Sunday, August 18, 2019

No More Nice Girl


It’s the beginning of the school year, and all over social media there are memes that inform young people to be nice to others at school this year. They are to be nice to students who are different from them. They are to be nice to all kids, no matter what situation the young person may be. They are to be nice to their teachers. I have to be honest. I loathe the word, “Nice.” I’ve been nice, and the results have never been positive. It doesn’t mean we have to be the opposite. Maybe, we should all be something that is actually how we want others to treat us.

The Google definition of “Nice,” is pleasant, agreeable, and satisfactory, or even fine and subtle. As a teacher, I want my students to go beyond satisfactory and become superior. I do not always want them to be agreeable. They need to disagree in order to have their own opinions. I definitely do not want my students to be subtle. I can see through their subtlety and realize that they are just doing the work for a grade, or with disdain.

What we really want people to be is KIND. Kindness is the quality of being friendly, generous, and considerate, according to the Google dictionary. We can be kind and not become a doormat for people to step on, wipe their feet, and walk away, which is when we are being nice. Being kind means we actually have to interact with someone and understand their point of view without agreeing with it. Being kind means we actually will have conversations with people who are different from us or think differently from us.

Jesus was kind. He didn’t allow others to walk on Him as many perceive that he did. Jesus was generous and considerate. He was never rude. Mean is not the opposite of kind. Rude is. It’s interesting that we want to teach our young people to be nice or kind, but we as adults are rude and mean to others. We may only do it when we hide behind a computer screen, but our young people are watching. Some of my friends even cheer for those who are rude and mean and then demand that the rest of us be kind. We cannot tell others to be kind unless we are kind ourselves. We must set the example for others as Christ set the example for us.

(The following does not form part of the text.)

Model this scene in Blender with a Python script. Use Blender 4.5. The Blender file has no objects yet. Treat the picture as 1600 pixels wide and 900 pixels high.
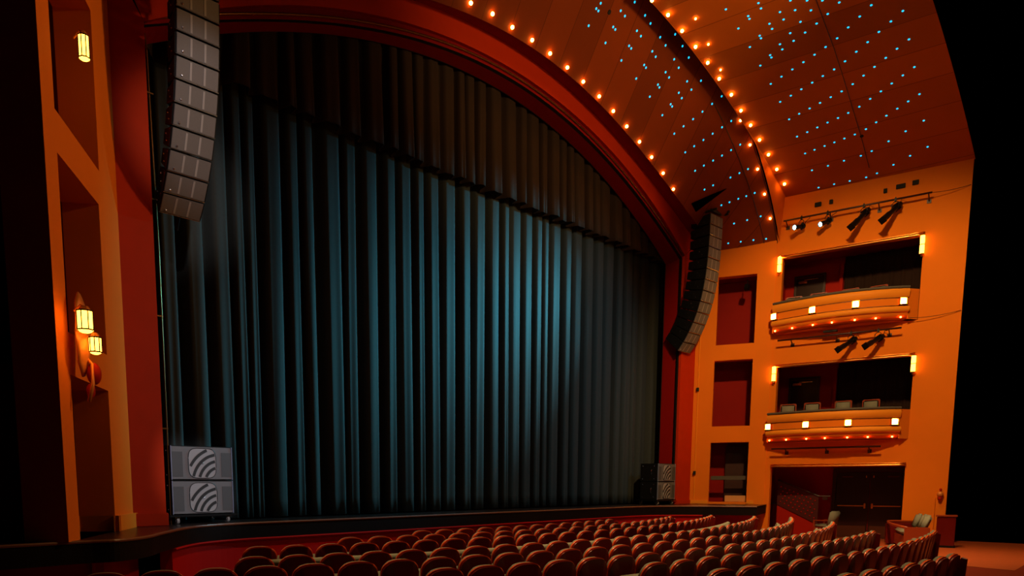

Our young people today are actually wiser than they were “back in the day.” They see and hear what adults are doing. Very few of them encounter kindness in their lives. We can tell them to be the different child at school and be kind, but what a better world it would be if we would also work on our own kindness. We need the next generation to be better than us. We need them to do better than us. We cannot just expect it to come out of nowhere. We must set the example. Every day I step into the classroom, I have to remind myself to be kind. There are some days when my students make that very easy, and there are other days, in which they make that very difficult. It is my goal this year to be kind and to respond with kindness.  I hope I can do it.  Oh, by the way, I would be okay if my students chose to be “nice” to me. I’ll just try to teach them to be kind instead.